Une fois recruté(e) un(e) professionnel(le) compétent(e) et passionné(e), il reste à proposer un cadre d’évolution attractif dans le temps. Plus de vingt ans d’expérience dans le numérique m’ont démontré que l’autonomie et la concrétisation sont deux facteurs clé. L’autonomie s’exerce individuellement et collectivement : chacun(e) doit se sentir apte à proposer de nouvelles fonctions, de nouvelles façons de faire, et doit disposer des moyens de les réaliser (en temps et en ressources, via des hackathons par exemple). Laisser de l’autonomie sur les projets débouche sur des succès mais aussi parfois des ratages. Dans les deux cas, l’essentiel est d’en partager les enseignements. Impossible d’instaurer un esprit d’intrapreneur sans droit à l’échec ! Mais si l’on peut échouer, il s’agira "d’échouer mieux et le plus tôt possible" la fois d’après...

La concrétisation, c’est la possibilité de prototyper une fonctionnalité le lundi, la développer et tester le mardi, la mettre en production dans la foulée, et obtenir les premiers retours clients le lendemain. Penser, faire et voir très vite les résultats de sa création. Ce simple fait démultiplie la motivation d’équipes techniques qui évitent ainsi l’effet tunnel si souvent vécu au sein des grands groupes.

Quatrième levier : spontanéité & culture informelle

Enfin, je considère que le rôle clé du management consiste à créer un environnement favorable aux initiatives. Ainsi, plutôt que d’imposer un rituel par le haut, mieux vaut mettre à disposition des locaux, du matériel et un budget à des salariés qui proposent de partager des temps "hors production", qu’il s’agisse d’un tournoi sportif ou de jeu vidéo, d’une action solidaire, d’une célébration.

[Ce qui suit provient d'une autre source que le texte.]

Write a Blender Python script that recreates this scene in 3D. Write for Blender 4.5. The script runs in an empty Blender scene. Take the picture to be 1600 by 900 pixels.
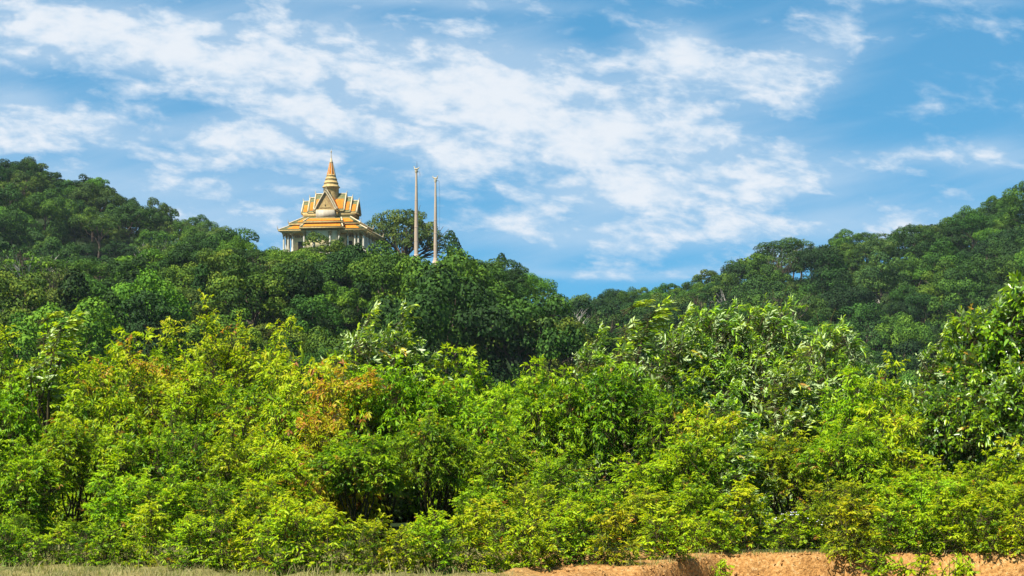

La possibilité de sortir de la routine renforce l’appartenance, la motivation, l’engagement, le sentiment collectif. L’art de manager consiste aussi à savoir sous-tendre ces initiatives, être un facilitateur et un accompagnateur.

Finalement, l’épanouissement au travail se joue dans cet échange permanent entre soi (ses envies, ses possibilités, ses motivations), le collectif (collègues, pairs, clients) et la culture d’entreprise qui s’en trouve finalement augmentée de nouveaux apports. À charge pour les managers de favoriser ces pratiques positives, qui ont fait leurs preuves, et de chasser les écrans de fumée propagés par les impos(t)eurs du bonheur à tout prix.